NON difendo El Mota perché è un giocatore tutto sommato forte, di poca ergonomia, di quasi nessuna pausa, di brillante abnegazione, ma poco furbo nella comunicazione. Con forma e costanza. Ha giocato sette stagioni intere con la spada di Damocle di un ingaggio totale percepito di oltre otto milioni di euro, credendo di meritare di più fin già da quando i campionati erano appena a metà, e non ne ha fatto mai silenzio e le piogge di critiche che ora lascia cadere su Aurelio e figli sono fuori stagione. Davvero un comunicatore coraggioso. E nell’intervista dimostra pure di averlo capito, quando dice che Hamsik invece “è una persona intelligente, dice poche parole, ma sono sempre giuste”. Ha molto grano in tasca, Gargano, ma poco sale in testa (e su questo siamo d’accordo).

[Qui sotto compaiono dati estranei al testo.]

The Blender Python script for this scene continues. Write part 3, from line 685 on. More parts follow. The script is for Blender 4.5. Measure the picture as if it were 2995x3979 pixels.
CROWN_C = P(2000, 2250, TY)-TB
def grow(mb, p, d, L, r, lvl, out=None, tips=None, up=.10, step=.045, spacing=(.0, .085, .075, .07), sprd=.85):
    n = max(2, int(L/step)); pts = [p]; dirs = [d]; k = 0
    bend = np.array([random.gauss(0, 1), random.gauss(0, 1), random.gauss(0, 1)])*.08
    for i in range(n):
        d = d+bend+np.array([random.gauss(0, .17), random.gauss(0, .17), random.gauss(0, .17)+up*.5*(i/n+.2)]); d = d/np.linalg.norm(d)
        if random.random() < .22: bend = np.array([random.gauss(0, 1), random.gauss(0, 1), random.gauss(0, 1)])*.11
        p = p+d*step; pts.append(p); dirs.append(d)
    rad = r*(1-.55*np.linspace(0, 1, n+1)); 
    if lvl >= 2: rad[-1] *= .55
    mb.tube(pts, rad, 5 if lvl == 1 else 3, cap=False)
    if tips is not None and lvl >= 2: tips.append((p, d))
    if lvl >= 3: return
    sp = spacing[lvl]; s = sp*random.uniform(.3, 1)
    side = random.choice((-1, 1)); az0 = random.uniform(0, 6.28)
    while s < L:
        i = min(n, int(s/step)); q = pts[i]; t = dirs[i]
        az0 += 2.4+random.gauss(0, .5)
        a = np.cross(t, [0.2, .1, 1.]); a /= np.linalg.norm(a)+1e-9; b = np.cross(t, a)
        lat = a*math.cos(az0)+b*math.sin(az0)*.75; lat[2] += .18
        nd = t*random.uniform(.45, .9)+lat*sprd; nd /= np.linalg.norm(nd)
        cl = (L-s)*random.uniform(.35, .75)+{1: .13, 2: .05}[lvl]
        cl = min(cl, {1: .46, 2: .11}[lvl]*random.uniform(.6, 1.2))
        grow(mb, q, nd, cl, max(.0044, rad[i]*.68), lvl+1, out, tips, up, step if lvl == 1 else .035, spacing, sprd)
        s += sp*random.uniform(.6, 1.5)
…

Infine, NON difendo Gargano perché il politicamente scorretto è tale quando fa male, ma per far male deve cogliere l’attimo, quando siamo invadenti, quando pretendiamo di essere sempre simpatici a tutti e in ogni momento – mentre tu sei seduto a tavola e noi ti imponiamo un selfie – col nostro dialetto e non quando siamo lontani mille miglia. In questi giorni circolano in rete due minuti video di uno straordinario Aurelio De Laurentis, mirabile componente dell’indimenticabile squadra di tecnici che periziano lo stato dello stadio San Paolo. Spiegano, quei due minuti, perché il politicamente scorretto è spesso il passo che conduce allo scenario apocalittico della violenza quando l’invadenza è prossima, concreta e maleducata. Per scongiurare la quale dobbiamo imparare a mostrare i nostri sentimenti negativi subito, se non vogliamo finire con l’imporre agli altri giudizi ex-post che riteniamo universalmente giusti, pontificando attraverso un’antropologia ormai distante (che in realtà è stereotipia blasè). È il principio del non assorbire e del non tollerare. È ciò che rende un mercenario degno di essere fiero della sua non appartenenza.

Uè, Gargà, buona fortuna.

Mi manchi moltissimo, ma NON ti difendo.